III. What will the fruit of our lives look like apart from Christ?

If you consider yourself a believer in Jesus Christ, have you ever considered what this season of your life might have looked like if you never came to faith in Him? Paul paints that picture vividly in this passage. In doing so, he is displaying a powerful contrast between the person who operates with the "mind of Christ" and the person who continues to live in the darkness and confusion that spring from a debased mind.

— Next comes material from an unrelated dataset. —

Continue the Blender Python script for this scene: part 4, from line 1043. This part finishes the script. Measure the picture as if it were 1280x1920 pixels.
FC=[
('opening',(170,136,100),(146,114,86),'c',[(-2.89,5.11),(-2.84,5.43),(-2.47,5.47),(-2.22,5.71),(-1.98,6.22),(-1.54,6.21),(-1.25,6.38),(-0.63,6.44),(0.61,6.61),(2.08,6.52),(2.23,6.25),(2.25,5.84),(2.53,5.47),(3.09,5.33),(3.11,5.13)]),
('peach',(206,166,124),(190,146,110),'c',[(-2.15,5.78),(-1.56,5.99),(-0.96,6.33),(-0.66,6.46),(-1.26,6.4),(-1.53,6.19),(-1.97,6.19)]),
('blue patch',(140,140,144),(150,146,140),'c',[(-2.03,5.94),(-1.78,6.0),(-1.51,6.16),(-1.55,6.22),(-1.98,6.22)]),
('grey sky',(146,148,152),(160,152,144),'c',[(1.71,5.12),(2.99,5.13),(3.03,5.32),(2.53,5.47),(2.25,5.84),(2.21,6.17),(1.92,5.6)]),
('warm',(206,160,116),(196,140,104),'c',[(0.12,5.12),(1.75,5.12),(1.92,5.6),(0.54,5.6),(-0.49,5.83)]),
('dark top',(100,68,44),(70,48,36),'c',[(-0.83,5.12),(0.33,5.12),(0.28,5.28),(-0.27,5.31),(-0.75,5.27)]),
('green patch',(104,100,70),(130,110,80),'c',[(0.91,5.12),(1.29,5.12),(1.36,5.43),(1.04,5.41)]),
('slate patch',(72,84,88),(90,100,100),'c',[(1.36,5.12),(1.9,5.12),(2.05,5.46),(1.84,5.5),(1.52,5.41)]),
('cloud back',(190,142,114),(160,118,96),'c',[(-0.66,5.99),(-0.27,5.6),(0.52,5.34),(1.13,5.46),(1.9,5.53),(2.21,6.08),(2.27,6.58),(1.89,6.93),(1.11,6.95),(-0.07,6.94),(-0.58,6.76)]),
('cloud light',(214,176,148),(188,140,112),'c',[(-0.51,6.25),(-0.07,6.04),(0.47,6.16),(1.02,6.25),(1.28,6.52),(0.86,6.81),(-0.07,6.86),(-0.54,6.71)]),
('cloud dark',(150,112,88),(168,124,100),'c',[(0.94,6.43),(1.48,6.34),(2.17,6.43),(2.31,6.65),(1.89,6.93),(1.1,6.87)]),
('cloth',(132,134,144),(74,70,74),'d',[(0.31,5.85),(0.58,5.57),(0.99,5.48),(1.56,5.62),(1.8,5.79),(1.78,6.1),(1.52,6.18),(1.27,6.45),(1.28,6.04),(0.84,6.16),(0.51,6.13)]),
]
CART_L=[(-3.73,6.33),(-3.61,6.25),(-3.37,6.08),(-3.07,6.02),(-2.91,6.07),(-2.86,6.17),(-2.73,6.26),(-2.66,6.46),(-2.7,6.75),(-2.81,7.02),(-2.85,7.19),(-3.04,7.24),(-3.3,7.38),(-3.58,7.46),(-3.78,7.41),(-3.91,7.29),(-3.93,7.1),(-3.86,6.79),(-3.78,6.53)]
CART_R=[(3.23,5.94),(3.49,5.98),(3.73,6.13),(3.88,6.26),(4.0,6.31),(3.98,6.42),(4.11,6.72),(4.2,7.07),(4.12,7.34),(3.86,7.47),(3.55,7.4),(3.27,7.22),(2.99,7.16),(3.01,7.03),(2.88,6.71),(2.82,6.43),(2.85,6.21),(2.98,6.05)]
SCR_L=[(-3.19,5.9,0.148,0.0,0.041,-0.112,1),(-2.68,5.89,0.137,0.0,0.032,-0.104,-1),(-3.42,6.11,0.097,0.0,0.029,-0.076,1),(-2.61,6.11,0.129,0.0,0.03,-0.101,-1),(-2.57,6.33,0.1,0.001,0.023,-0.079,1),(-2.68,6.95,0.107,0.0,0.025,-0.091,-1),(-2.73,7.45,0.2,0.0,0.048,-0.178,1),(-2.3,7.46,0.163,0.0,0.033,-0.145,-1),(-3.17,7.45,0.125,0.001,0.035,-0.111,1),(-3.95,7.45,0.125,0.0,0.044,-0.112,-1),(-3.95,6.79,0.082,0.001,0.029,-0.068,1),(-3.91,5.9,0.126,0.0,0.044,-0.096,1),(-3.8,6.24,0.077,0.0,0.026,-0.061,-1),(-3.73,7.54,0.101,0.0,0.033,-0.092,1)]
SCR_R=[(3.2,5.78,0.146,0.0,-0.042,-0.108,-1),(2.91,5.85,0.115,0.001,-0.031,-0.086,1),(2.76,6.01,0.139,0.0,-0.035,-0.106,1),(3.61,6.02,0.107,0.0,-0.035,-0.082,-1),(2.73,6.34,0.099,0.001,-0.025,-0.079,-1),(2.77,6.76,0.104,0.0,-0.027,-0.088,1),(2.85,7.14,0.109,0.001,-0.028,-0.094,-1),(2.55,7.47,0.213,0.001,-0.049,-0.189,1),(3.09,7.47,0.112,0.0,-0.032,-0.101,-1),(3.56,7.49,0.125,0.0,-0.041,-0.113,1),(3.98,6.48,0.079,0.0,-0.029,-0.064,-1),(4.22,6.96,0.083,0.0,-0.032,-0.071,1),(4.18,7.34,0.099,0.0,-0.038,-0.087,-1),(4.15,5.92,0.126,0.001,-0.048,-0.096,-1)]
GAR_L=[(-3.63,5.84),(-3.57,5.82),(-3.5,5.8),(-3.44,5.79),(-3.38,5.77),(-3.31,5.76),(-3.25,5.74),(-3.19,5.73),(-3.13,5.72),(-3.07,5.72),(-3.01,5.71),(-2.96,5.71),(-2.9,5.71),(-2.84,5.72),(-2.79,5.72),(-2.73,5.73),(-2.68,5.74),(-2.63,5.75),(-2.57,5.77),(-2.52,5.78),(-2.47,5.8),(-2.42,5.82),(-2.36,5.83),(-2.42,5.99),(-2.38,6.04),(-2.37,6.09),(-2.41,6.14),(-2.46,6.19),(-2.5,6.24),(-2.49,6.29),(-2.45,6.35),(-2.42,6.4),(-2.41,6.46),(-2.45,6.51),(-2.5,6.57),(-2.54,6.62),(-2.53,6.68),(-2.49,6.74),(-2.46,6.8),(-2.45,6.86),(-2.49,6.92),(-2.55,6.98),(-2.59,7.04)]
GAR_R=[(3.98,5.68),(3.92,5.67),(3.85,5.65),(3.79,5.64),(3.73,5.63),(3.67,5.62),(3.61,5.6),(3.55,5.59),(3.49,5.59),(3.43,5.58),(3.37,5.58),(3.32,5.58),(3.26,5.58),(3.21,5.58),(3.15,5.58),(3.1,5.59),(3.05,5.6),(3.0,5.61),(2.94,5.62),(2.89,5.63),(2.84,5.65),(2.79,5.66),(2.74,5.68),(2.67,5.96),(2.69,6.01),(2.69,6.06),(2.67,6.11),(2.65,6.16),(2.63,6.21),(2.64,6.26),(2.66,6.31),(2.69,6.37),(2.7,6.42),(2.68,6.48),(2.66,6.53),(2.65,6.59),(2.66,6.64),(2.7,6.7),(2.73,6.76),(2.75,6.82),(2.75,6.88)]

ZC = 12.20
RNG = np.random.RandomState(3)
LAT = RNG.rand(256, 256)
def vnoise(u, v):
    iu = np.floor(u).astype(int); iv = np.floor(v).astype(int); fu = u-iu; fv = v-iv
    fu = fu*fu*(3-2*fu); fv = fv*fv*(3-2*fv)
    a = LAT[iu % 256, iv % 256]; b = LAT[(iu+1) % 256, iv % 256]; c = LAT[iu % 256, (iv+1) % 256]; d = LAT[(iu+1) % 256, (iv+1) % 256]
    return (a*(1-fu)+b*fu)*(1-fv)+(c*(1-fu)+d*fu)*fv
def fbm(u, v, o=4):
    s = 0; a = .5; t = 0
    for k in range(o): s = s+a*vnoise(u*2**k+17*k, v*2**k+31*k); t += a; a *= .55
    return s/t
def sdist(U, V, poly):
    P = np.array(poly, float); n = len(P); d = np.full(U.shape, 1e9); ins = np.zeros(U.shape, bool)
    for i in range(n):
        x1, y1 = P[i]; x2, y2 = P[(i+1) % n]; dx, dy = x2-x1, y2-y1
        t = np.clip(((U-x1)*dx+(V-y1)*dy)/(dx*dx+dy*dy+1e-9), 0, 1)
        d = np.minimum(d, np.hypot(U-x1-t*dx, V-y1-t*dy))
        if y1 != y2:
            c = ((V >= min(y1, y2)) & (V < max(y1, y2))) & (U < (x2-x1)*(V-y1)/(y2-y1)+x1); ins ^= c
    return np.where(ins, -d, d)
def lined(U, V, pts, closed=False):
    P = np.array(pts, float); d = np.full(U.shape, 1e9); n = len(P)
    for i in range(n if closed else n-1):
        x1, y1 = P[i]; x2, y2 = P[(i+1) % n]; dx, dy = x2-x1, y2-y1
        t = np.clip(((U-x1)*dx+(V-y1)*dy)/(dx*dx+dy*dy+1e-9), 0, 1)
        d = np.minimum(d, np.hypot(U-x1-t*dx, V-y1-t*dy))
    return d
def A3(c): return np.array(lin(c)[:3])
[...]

Scripture teaches us to be people who are "filled with the Holy Spirit." To be filled with the Spirit is to yield ourselves to Him, be under His direct influence, and spill over with the fruit of His presence in our lives like a cup that can barely contain the water being poured into it. A believer who is filled with the Spirit is one who isn't holding any area back from His presence and influence.

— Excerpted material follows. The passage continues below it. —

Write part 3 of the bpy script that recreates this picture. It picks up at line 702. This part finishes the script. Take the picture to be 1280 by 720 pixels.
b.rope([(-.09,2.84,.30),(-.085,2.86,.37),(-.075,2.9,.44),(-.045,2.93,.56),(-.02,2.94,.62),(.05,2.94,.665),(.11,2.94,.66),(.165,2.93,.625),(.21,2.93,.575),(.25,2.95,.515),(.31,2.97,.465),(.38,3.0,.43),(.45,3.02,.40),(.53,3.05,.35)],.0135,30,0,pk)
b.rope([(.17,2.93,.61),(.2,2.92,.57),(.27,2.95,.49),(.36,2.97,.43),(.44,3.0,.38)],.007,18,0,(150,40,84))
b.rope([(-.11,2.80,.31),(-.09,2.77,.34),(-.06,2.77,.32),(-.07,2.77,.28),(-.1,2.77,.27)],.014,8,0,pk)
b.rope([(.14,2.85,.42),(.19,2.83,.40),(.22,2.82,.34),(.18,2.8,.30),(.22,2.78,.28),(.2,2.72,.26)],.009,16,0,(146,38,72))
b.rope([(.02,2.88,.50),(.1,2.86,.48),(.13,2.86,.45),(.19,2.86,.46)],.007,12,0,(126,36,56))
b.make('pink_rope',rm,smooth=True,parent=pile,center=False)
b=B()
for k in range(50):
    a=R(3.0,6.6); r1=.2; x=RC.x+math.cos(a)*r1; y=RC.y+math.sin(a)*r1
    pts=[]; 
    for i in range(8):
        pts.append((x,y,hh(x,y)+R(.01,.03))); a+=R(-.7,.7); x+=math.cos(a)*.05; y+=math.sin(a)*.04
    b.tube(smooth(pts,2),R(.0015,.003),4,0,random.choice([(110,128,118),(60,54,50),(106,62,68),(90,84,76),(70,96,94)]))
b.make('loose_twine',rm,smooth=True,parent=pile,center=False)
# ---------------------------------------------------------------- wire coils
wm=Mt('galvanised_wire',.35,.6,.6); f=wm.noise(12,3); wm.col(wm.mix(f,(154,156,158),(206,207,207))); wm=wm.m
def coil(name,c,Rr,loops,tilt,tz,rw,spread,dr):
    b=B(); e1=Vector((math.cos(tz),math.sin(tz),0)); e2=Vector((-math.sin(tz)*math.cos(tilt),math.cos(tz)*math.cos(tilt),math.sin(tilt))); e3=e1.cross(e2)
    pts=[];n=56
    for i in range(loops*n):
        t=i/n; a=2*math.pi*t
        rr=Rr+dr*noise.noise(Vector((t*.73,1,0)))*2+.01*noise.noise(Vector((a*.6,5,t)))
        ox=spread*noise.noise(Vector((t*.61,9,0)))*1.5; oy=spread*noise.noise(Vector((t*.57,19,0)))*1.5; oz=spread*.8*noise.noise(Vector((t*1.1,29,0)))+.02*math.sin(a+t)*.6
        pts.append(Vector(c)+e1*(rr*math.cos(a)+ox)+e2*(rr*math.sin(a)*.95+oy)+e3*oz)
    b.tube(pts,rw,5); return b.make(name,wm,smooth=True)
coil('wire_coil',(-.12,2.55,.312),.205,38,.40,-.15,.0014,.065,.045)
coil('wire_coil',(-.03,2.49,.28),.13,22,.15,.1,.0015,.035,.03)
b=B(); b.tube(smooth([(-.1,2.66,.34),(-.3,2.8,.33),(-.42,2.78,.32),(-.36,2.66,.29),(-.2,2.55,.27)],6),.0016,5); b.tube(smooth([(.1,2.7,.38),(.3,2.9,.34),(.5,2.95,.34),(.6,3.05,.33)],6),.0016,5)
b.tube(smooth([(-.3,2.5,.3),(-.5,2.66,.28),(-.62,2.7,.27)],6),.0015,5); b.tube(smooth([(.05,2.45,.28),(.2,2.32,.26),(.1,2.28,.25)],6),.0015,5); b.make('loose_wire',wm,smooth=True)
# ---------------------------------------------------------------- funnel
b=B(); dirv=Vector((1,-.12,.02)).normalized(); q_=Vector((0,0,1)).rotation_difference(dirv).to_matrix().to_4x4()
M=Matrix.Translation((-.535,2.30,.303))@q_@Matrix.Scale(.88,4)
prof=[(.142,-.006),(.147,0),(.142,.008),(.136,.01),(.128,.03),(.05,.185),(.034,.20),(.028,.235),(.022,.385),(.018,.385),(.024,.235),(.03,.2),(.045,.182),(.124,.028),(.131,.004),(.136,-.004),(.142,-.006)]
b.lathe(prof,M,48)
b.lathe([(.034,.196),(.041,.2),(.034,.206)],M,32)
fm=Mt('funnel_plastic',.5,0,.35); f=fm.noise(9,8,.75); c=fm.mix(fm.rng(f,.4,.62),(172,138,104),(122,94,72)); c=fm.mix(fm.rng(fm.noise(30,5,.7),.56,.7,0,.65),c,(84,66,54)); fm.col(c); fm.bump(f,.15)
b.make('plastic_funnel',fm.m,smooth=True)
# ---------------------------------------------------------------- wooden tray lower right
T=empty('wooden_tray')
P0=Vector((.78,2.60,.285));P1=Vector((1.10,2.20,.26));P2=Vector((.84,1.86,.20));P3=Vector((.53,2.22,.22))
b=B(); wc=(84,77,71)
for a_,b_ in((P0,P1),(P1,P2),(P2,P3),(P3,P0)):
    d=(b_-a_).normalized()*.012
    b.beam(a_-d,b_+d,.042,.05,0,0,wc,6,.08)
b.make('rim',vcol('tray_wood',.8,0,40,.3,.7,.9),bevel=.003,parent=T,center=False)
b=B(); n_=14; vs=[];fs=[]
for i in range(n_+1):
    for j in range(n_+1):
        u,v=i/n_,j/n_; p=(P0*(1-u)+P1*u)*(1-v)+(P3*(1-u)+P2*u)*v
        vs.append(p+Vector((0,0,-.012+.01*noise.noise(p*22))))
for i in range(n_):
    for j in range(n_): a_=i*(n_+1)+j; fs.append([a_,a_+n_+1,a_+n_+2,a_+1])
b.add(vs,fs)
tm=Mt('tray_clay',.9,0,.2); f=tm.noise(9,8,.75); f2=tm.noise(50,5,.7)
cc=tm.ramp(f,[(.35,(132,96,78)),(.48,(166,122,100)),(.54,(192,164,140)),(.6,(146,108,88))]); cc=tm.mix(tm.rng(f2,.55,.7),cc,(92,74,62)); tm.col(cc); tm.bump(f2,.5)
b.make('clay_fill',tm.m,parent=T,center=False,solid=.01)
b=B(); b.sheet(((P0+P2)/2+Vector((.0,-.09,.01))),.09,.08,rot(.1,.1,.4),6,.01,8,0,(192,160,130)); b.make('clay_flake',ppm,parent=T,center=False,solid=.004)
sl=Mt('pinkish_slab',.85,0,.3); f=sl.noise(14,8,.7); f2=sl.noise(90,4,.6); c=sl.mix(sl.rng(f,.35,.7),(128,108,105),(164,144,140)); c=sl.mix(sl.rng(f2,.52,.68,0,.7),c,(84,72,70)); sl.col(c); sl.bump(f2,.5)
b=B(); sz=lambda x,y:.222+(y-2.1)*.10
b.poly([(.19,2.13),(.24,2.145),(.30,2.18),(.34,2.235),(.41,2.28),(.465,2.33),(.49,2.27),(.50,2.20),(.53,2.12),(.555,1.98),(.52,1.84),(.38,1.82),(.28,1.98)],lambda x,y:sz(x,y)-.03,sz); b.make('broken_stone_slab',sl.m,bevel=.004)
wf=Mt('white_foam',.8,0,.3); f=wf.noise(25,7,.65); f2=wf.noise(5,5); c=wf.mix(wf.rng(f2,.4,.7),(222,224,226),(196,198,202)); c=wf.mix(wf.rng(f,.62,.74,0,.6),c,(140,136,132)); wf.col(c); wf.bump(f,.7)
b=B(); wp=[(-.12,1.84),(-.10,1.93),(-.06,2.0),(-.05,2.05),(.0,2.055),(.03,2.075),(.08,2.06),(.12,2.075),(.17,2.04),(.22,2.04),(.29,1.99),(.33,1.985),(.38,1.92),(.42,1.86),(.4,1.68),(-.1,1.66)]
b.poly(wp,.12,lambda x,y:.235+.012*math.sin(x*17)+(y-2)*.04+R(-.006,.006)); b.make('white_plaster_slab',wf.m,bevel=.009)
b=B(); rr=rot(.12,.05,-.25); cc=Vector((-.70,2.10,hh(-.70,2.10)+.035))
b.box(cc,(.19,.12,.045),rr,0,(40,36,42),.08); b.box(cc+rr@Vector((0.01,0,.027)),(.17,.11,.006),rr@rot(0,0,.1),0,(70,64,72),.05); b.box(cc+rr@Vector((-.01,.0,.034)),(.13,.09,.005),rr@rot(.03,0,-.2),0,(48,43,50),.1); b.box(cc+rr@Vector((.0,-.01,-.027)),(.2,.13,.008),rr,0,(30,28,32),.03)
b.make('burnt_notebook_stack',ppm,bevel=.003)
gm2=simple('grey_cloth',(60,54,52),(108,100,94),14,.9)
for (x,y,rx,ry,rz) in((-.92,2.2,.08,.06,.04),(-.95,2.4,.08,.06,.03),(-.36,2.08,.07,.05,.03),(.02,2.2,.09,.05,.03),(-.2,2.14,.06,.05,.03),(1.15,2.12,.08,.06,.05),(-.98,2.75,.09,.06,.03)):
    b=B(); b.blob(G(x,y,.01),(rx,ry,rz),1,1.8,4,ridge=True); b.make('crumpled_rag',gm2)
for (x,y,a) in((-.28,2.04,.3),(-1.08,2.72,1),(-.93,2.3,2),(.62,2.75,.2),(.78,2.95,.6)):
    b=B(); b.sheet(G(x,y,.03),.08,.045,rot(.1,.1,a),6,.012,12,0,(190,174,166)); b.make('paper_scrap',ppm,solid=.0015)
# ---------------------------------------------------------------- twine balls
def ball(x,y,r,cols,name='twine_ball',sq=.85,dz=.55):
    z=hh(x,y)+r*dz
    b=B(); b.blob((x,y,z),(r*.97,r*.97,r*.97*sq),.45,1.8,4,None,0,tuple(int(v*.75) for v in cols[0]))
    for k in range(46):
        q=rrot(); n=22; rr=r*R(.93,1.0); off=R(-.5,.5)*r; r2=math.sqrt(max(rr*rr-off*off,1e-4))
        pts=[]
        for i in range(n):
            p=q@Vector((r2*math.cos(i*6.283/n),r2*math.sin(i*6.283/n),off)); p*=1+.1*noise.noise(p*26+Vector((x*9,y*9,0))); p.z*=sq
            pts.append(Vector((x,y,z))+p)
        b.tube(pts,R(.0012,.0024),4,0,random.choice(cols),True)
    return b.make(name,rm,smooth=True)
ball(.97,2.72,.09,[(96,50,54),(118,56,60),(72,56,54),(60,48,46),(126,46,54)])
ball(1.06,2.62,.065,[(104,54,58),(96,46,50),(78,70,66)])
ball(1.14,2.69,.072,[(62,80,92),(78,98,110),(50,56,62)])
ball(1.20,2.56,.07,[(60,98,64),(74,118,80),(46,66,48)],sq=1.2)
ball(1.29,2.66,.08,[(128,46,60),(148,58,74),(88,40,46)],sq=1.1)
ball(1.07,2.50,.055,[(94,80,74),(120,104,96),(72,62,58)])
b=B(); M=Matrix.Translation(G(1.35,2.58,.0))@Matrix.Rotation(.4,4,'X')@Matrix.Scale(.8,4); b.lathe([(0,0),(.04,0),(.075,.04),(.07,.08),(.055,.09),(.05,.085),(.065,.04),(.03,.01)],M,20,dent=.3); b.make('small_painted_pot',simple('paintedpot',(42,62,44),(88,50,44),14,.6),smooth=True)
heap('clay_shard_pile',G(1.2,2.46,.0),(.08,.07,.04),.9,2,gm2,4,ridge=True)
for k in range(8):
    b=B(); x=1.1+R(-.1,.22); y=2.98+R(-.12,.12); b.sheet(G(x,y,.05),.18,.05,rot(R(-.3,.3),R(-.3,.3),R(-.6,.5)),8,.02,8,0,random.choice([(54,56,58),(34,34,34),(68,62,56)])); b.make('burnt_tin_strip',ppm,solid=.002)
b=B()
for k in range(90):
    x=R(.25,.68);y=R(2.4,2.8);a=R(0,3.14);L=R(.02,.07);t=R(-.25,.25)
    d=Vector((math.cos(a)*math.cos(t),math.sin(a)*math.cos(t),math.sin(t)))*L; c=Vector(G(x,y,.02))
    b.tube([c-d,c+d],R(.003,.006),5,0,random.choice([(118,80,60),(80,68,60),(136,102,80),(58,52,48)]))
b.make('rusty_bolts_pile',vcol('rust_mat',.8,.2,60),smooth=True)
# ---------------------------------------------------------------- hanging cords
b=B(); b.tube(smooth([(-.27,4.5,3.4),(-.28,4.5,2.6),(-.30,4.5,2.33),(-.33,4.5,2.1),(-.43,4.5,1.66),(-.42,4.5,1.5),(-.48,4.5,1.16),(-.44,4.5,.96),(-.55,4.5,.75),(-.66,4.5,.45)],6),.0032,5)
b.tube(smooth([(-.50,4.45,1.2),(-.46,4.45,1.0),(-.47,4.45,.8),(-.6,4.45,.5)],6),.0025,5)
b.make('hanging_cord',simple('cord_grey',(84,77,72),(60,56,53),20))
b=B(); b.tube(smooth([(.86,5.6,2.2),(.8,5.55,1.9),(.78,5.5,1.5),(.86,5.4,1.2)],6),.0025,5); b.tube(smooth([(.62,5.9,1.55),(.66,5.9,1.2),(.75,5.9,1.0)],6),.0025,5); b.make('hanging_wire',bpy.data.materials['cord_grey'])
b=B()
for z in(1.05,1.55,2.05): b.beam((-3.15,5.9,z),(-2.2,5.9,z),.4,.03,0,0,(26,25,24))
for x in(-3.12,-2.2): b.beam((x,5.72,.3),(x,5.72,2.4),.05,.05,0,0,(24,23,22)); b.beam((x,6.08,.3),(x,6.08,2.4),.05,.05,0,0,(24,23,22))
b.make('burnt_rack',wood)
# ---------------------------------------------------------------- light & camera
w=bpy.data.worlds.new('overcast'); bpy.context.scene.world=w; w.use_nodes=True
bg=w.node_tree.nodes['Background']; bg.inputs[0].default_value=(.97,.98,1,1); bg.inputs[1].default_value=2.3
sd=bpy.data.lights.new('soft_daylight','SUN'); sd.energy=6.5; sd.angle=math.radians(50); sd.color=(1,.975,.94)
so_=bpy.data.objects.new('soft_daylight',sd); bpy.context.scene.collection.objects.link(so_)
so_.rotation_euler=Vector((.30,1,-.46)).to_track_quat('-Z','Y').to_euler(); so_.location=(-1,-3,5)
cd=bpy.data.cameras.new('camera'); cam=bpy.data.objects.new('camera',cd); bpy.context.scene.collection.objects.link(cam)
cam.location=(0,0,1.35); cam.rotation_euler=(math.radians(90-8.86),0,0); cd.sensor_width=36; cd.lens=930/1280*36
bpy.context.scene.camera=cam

The alternative to being filled with the Spirit is to be filled with unrighteousness or evil, and Paul makes sure to tell us what that looks like in this passage. He says that a person who is filled with unrighteousness will make that evident in many ways, including things like; covetousness, malice, slander, boastfulness, disobedience toward parents, heartlessness, and gossip. This is the fruit of a life that's being lived without Christ at the center, and admittedly, it can be much easier to notice this fruit in everyone else other than ourselves.

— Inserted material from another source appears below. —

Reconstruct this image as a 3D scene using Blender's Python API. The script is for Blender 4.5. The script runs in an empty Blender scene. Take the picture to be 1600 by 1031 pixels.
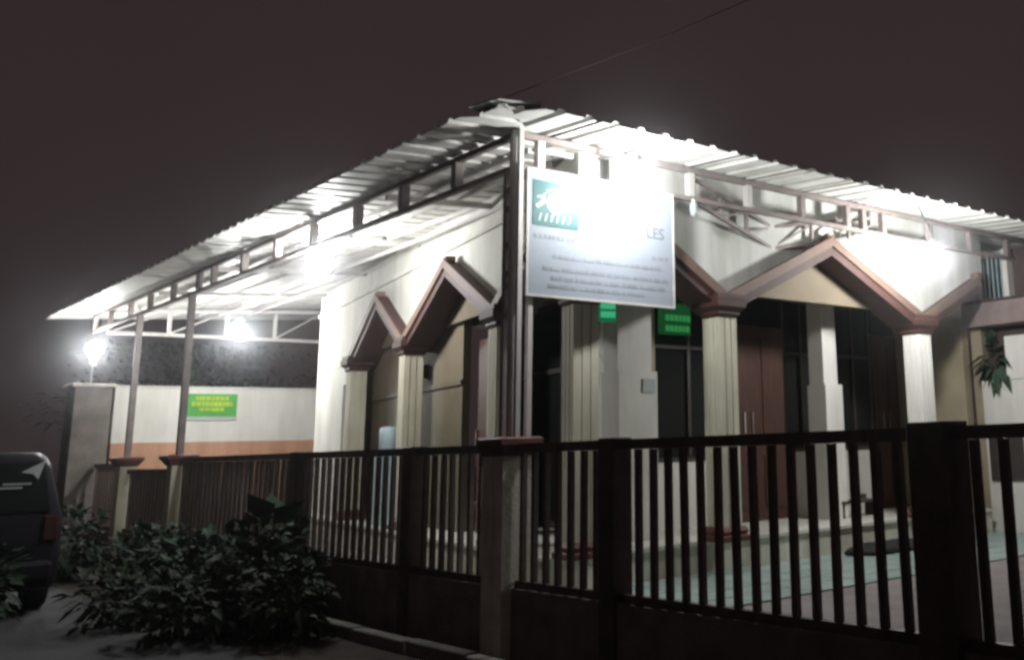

There is a reason that Paul is bringing this issues up in the first chapter of this book. As we continue looking at the content of his letter to the Romans, we'll see that the solution he will present to address this mess is Jesus Christ. Jesus has defeated evil. Jesus has defeated unrighteousness. Jesus has defeated the lies we once tried to embrace because He is the way, the truth, and the life. The fruit of our lives will look spoiled and poisonous apart from His righteous presence within us. For that reason, He invites us to trust in Him. He invites us to believe.

There is a dark side to disbelief that I hope we can see is a very real danger. And if we've come to see that, I think it's worth asking ourselves introspective questions to determine if we've been attempting to embrace that disbelief in any area of our lives. Are we suppressing the truth? Do we want God to prevent us from going in a harmful direction? What will the fruit of my life look like apart from the righteous presence of Christ within me?